Join us over the next few weeks as we explore and celebrate the LGBTQ+ stories of Brooklands for LGBT History Month. This week we’re looking at Janet Gulland FRAeS, who was the first female graduate apprentice at Vickers Armstrongs and a staunch supporter of women in engineering.

Janet Gulland was a Fellow of the Royal Aeronautical Society and Director of Market Research at BAe Weybridge. Gulland took some of her first steps on this path when she won a Fulbright Scholarship as a research assistant in engineering at the Brown University, Rhode Island, USA in April 1956 while at Oxford University and was awarded a certificate in Research Assistantship for 1956-1957, working in the Wind Tunnel Department. Then, between 1958 and 1960, she was taken on as a graduate apprentice at Vickers- Armstrongs (Supermarine) at South Marston, Wisley Airfield and Weybridge.

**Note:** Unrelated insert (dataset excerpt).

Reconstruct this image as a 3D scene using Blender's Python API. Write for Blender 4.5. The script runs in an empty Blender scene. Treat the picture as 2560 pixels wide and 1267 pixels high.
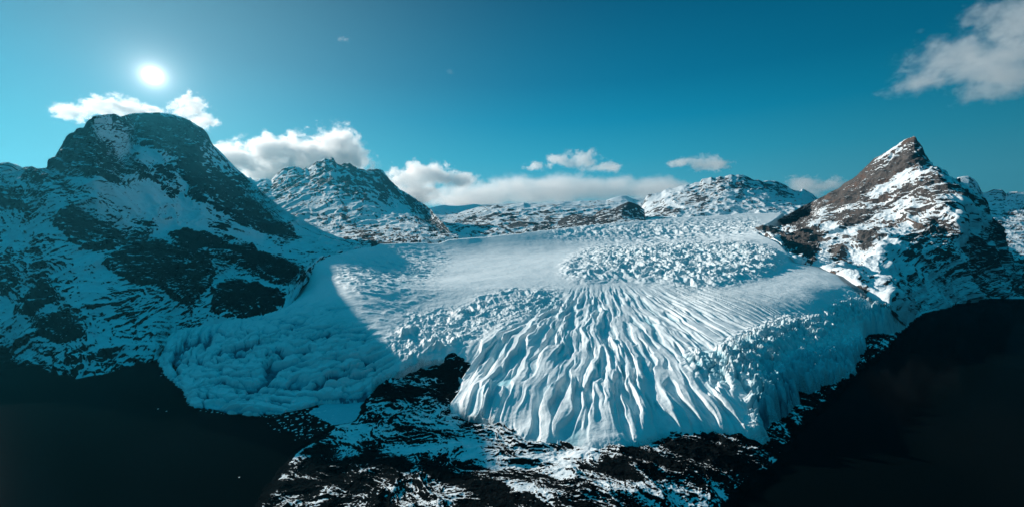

On completing her apprenticeship, Janet took up a position in Vickers-Armstrongs’ Aerodynamics Department, her work involving wind tunnel studies on VC10 and VC11 rear mounted engines. The following four years were spent as an Operational Researcher at British Aircraft Corporation’s (BAC) TSR-2 Office at Weybridge, monitoring the performance of the TSR- 2 and providing technical support and marketing intelligence to the sales team. In February 1968, she was elected an Associate Fellow of the Royal Aeronautical Society.

Janet’s career continued to be varied and accomplished and by 1976 she had progressed to the position of Research Engineer in the Group Research Department at BAC headquarters at Weybridge. She became part of a team coordinating and monitoring research work throughout the newly formed British Aerospace (BAe) company following nationalisation. Between 1979 and 1982, she took on new responsibilities in the Corporate Planning Department for overall market research and forecasts and was involved in the provision of management services to the board.

The next 10 years saw the height of Janet’s career in the industry. She worked in management in market intelligence and planning in the Aircraft Group Marketing Department at Kingston, where she led a team of six military aircraft market analysts and coordinated market research on military derivatives of commercial aircraft. In 1994, Janet was proposed for Fellowship of the Royal Aeronautical Society by Sir George Edwards, supported by Sir Peter Masefield and was elected a Fellow in October the same year. Retirement did not end her enthusiasm for the industry or for keeping in touch with her former colleagues. She also continued as a committed supporter of Brooklands Museum through its Friends organisation, as she had since the founding of the Museum Trust in 1987.

She promoted women in aviation throughout her career and kept a collection of articles documenting any progress made in encouraging women into engineering, which includes newspaper articles, women in engineering seminar brochures, a 1980s pamphlet on the subject and even a brochure on a film about women in engineering called What’s a girl like you…?

Outside of work, Gulland won multiple British Moth Boat championships and Scottish-danced well into her eighties. Janet was with her partner Sue for 50 years, who kindly donated her collection to Brooklands Museum.